Darüber hinaus haben auch die in den Memes abgebildeten Personen ein „Recht am eigenen Bild“ gemäß § 78 UrhG. Sie können die Nutzung von Bildern, auf denen sie erkennbar sind, untersagen, sofern diese ihre berechtigten Interessen verletzen. Ähnlichen Schutz kann eine Person für ihre Stimme („Recht an der eigenen Stimme“ gemäß § 16 ABGB) beanspruchen, wenn sie zur Vertonung eines Memes herangezogen wird.
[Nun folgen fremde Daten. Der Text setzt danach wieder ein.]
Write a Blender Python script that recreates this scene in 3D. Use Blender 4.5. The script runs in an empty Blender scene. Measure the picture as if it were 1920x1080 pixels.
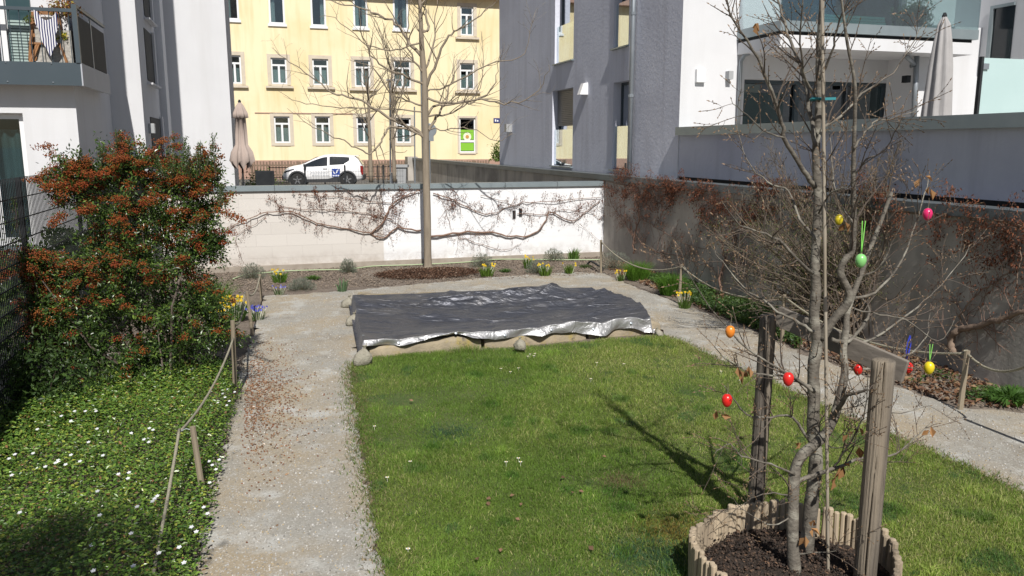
import bpy, math, random
import numpy as np
from mathutils import Vector

# ---------------------------------------------------------------- camera, sky, sun, exposure
SC = bpy.context.scene
CAMZ, FPX, PITCH = 2.6, 1500.0, math.radians(10.13)
cam = bpy.data.objects.new("camera", bpy.data.cameras.new("camera"))
SC.collection.objects.link(cam); SC.camera = cam
cam.location = (0, 0, CAMZ); cam.rotation_euler = (math.pi/2 - PITCH, 0, 0)
cam.data.sensor_width = 36; cam.data.lens = 36*FPX/1920
cam.data.clip_start = .05; cam.data.clip_end = 3000
SUN_EL = math.radians(46); SUN_H = Vector((.195, -.981, 0)).normalized()
w = bpy.data.worlds.new("World"); SC.world = w; w.use_nodes = True
sky = w.node_tree.nodes.new('ShaderNodeTexSky'); sky.sky_type = 'NISHITA'; sky.sun_disc = False
sky.sun_elevation = SUN_EL; sky.sun_rotation = math.atan2(SUN_H.x, SUN_H.y)
bg = w.node_tree.nodes['Background']; bg.inputs['Strength'].default_value = .052
w.node_tree.links.new(sky.outputs[0], bg.inputs[0])
sl = bpy.data.lights.new("sun", 'SUN'); sl.energy = 5; sl.angle = math.radians(.53); sl.color = (1, .96, .90)
so = bpy.data.objects.new("sun", sl); SC.collection.objects.link(so)
so.rotation_euler = (-(SUN_H*math.cos(SUN_EL) + Vector((0, 0, math.sin(SUN_EL))))).to_track_quat('-Z', 'Y').to_euler()
so.location = (3, -10, 20)
vs = SC.view_settings; vs.view_transform = 'Standard'; vs.look = 'None'; vs.exposure = 0.1; vs.gamma = 1

# ---------------------------------------------------------------- frames and geometry helpers
TH = math.radians(16.8); CT, ST = math.cos(TH), math.sin(TH)
A = np.array
def G(u, v, z=0): return A([u*CT - v*ST, u*ST + v*CT, z], float)      # garden axes to world
def UV(p): return A([p[0]*CT + p[1]*ST, -p[0]*ST + p[1]*CT, p[2]])
CP, SP = math.cos(PITCH), math.sin(PITCH); C0 = A([0, 0, CAMZ], float)
def ray(x, y):
    a, b = (x-960)/FPX, -(y-540)/FPX
    return A([a, CP + b*SP, -SP + b*CP])
def gp(x, y, z=0): d = ray(x, y); return C0 + d*((z-CAMZ)/d[2])
def atY(x, y, Y): d = ray(x, y); return C0 + d*(Y/d[1])
def onV(x, y, V): d = ray(x, y); return C0 + d*(V/(-d[0]*ST + d[1]*CT))
def onU(x, y, U): d = ray(x, y); return C0 + d*(U/(d[0]*CT + d[1]*ST))
EX, EY, EZ = A([1., 0, 0]), A([0, 1., 0]), A([0, 0, 1.])
UU, VV = G(1, 0), G(0, 1)
def nrm(a): return a/(np.linalg.norm(a, axis=-1, keepdims=True) + 1e-9)
RS = np.random.RandomState
WL = {}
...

Selbst wenn berechtigte Personen nachweisen können, dass ihre Rechte durch die Memes verletzt wurden, scheitern sie mitunter oft an der Durchsetzung ihrer Ansprüche. Da Memes theoretisch von jedem Internetnutzer erstellt werden können und sich rasend schnell und massenhaft verbreiten, scheitert ein Vorgehen zumeist bereits an der Feststellung der Urheberschaft. Oft sitzt der konkrete Rechteverletzer auf der anderen Seite des Globus, wo einem die Rechtsdurchsetzung durch lokale (rechtliche) Gegebenheiten oder Sprachbarrieren verkompliziert wird.

Auch gegen die Betreiber von Internetseiten kann man nicht ohne weiteres vorgehen. Haben sie die rechtswidrigen Inhalte nicht selbst ins Netz gestellt, sondern bieten nur den (Online-)Speicherplatz an, gelten sie grundsätzlich als Hostprovider. Und die haften insbesondere in Europa nur, wenn sie von der Rechtswidrigkeit eines Memes tatsächliche Kenntnis haben, ihnen dies aufgrund der Umstände bewusst sein müsste, oder sie den Inhalt nicht sofort entfernen, sobald sie von der Unzulässigkeit Kenntnis erlangen. Facebook bietet zB die Möglichkeit, dass man dem Dienst störende Inhalte meldet, die dann nach einer Prüfung von der Seite entfernt werden können. Ganz einfach macht einem das der Dienst aber auch nicht.

Ob sich die Rechteinhaber da ein wenig wie Confused Travolta fühlen, wenn sie sich nach einer Möglichkeit umsehen, gegen rechtsverletzende Memes vorzugehen?